Familiarity matters, but the deeper issue is system legibility
The Ipsos polling suggests that familiarity with Smart Data is associated with greater confidence around tariffs, switching and shifting usage. Those familiar with Smart Data appear more likely to say they could shift at least some energy use (89% versus 77% of those unfamiliar), and more comfortable sharing data (72% of those familiar versus 46% of those unfamiliar).
This pattern is important, because familiarity may matter not simply because people have heard the phrase “Smart Data”, but because familiarity gives people a stronger sense of how the system works. They can imagine the connection between data-sharing, tariff comparison, savings and control, which makes the proposition feel less abstract and more usable.
The practical task is therefore not just awareness-raising. It is making the system ‘legible’.
People need to understand what data is being used, who receives it, what service it enables, what benefit they can expect, what protections apply, and who is accountable if something goes wrong. Without that, Smart Data risks becoming another opaque market mechanism in a sector many already find confusing.

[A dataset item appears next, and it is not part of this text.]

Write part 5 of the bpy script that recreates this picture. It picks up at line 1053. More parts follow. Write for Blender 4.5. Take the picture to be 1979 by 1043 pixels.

This also reframes the energy debt issue. Households in or near arrears are not simply a vulnerable group to be protected at the margins, but central to the legitimacy of the whole system. If Smart Data only works for confident, affluent, digitally enabled households, it will deepen the perception that the energy transition is something done for the already-capable. If it can help identify risk earlier, route people to support, make savings tangible, and reduce the administrative burden of managing energy costs, then it becomes part of a fairer transition.
Smart Data as coordination infrastructure
The transition to an electro-state ultimately asks a different question of behavioural science. For decades, the field has excelled at understanding individual decision-making: how people respond to incentives, defaults, information, norms and choice architecture. Those insights remain valuable, but they are no longer sufficient.
The defining behavioural challenge of the energy transition is not persuading individuals to make better choices in isolation. It is enabling millions of interconnected decisions, made by households, suppliers, regulators, network operators, investors, technology companies and government, to reinforce rather than undermine one another. In other words, the challenge is no longer behaviour change as individual persuasion, but behaviour change as system coordination.
This demands a shift in perspective. Rather than asking how we encourage people to adopt heat pumps or electric vehicles, we should ask how we design systems that make those choices easier, fairer and more rewarding. Rather than treating Smart Data as another digital service, we should see it as coordination infrastructure: a way of helping distributed actors see one another, align incentives, reduce friction and build trust across an increasingly complex energy system.
Success, therefore, will not be measured simply by how much data is shared or how many households sign up to new services. It will be measured by whether the system itself becomes easier to navigate, whether the benefits of participation are distributed fairly, and whether the burden of coordination shifts from individuals to institutions capable of carrying it.
Perhaps that is the deeper lesson of the electro-state. The transition to Net Zero is not simply an engineering challenge, nor even an energy challenge. It is a behavioural coordination challenge. And if that is true, then the future of behavioural science lies not only in understanding how people make decisions, but in understanding how societies make systems work.